Myths about older people are being destroyed, he adds, including the false perception that ''aged people can't do anything, that they are all frail and can't learn new skills, and that they have a lot of accidents on the job.''

In only a few years, says Ossofsky, managers who once favored mandatory retirement have come to oppose it.

''There is continued exaggeration of the problems and frailties of older people,'' says Ossofsky who adds that older people themselves believe the stereotypes about their peers even when they don't see themselves as frail.

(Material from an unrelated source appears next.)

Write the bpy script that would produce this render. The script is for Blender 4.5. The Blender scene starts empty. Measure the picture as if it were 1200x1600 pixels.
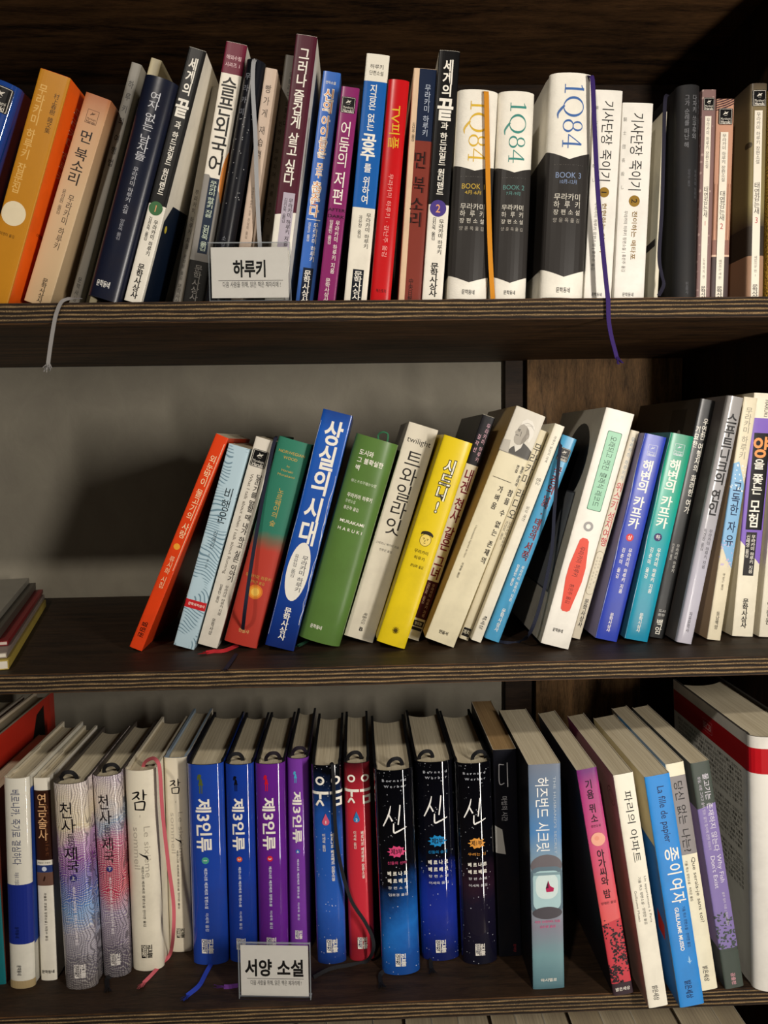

He also points to effective new role models for the elderly, and his favorite example is President Reagan. ''I may not agree with everything he says, but the fact that he's a vigorous, healthy, charming, humorous, and able and effective man can't be lost on the nation,'' he says. ''When it is hard for most 69 to 70 year olds to get a job, he was elected President.''

Jobs will be a major concern at next week's meeting. Conference director Brake predicts that many of the delegates will be interested in later retirement and finding ways for part-time work. She concedes that some of the participants will criticize cuts in federal aid programs and proposals for trimming social security.

But she says that the focus will be ''not what the elderly need but more what the elderly can do.'' Director Brake said of the volunteers: ''One thing they told me - that it feels so good to wake up in the morning and have something to do and know that someone needs me.''

Another major theme at the conference will be home and community nursing care. Current federal laws favor institutional care for the elderly, so that families can have aid if they send older relatives into nursing homes, but not if they care for them at home. The conference is likely to find widespread approval for plans to provide more care in homes.

As with other White House conferences, the meeting will draw up a list of recommendations for action during the next decade.